Read it for: the characters. Smith has written a cast so deep and rich, it is clear that there is nothing about who she has created that she doesn’t know inside out. From the forced casual bohémienne of the liberal-arts-college-attending Zora, to hypocritical but revered professor Monty, to the Haitian cleaner and the manager at the music store where Levi, fake “street” accent and all, gets an education on what the real world can be like: every single character, no matter how seemingly inconsequential, leaps off the page.

What you’ll learn: how to really get under the skin of who you are writing about, and how trying to get away with 2-D characters will rob your stories in an unforgivable way.

3. Wild: A Journey from Lost to Found by Cheryl Strayed

What it’s about: A memoir, Wild charts the epic 1,100 mile hike Strayed made along the Pacific Coast Trail in an attempt to reconcile herself to her demons. After the death of her best friend and mother at age 22, Strayed spent subsequent years seeing her stepfather and siblings scattered across the country, whilst cheating on her husband, experimenting with heroin, dabbling in promiscuity and writing in between waitressing jobs. The book isn’t an ode to escaping who she had become – Strayed accepts who she is, and the heartbreak that got her there. She finally lets herself mourn the sadness she has so long kept bottled away inside.

Read it for: the matter-of-fact and unsentimental prose that, in its razor-sharp self-analysis devoid of any self-pity, will have you sobbing in appreciation for amazing storytelling and the craft of writing Strayed demonstrates.

What you’ll learn: how a non-linear narrative can drive a story forward better than a traditionally consecutive timeline. The leaps in time, from the middle of the 100-degree heat on an adventure Strayed is wildly unprepared for, to her childhood memories, to the beds of her former lovers: there is no “making of” twenty-something lesson that is left unexplored, and the story’s culmination is all the more poignant for it.

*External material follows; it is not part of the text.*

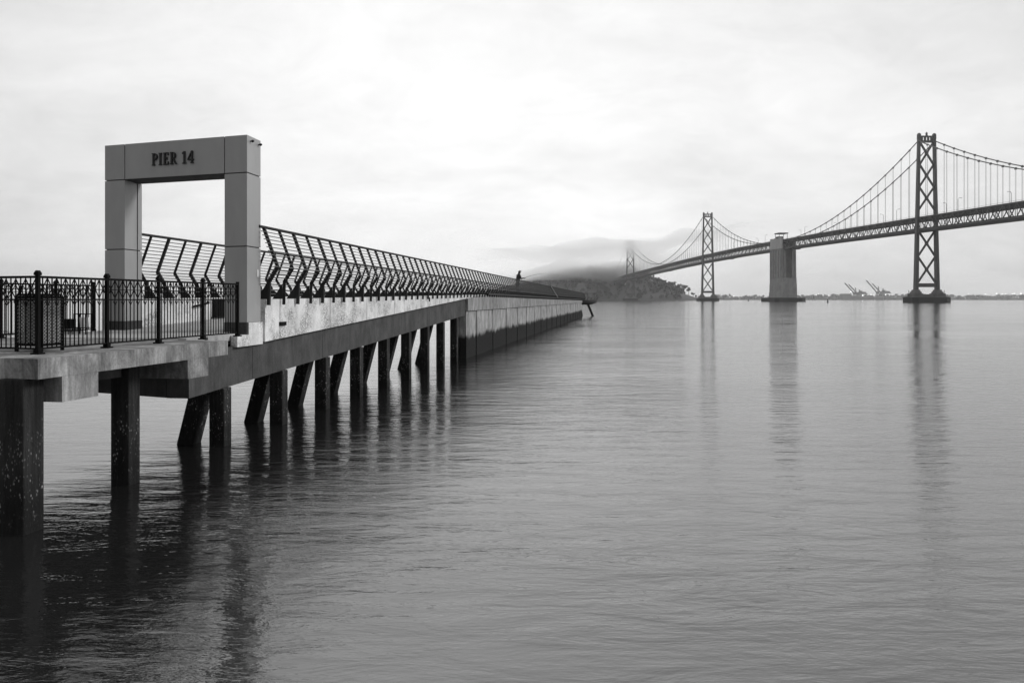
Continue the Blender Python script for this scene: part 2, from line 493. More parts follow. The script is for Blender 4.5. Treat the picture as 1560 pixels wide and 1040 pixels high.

4. One Day, by David Nichols

What it’s about: On the 15th of July, 1988, Emma Morely and Dexter Mayhew meet for the first time. It is the night of their graduation, and what happens sees their lives entwined for the next twenty years. The book follows the state of the relationship on the same day – St. Swithin’s Day – the following year, and the year after that, and the year after that: on and on it goes, charting how the pair grow… and how they stay the same.

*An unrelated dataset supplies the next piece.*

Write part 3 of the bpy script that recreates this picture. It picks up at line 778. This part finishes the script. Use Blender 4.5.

Read it for: knowing your story. So much happens to the characters between each chapter, but the reader never feels like there is information missing. Nicholls’ paints a captivating story of two very real character we all see ourselves in, but who just can’t get it together.

What you’ll learn: that sometimes, the simplest the premise – like following the same two people on the same day, over the years – is the most effective.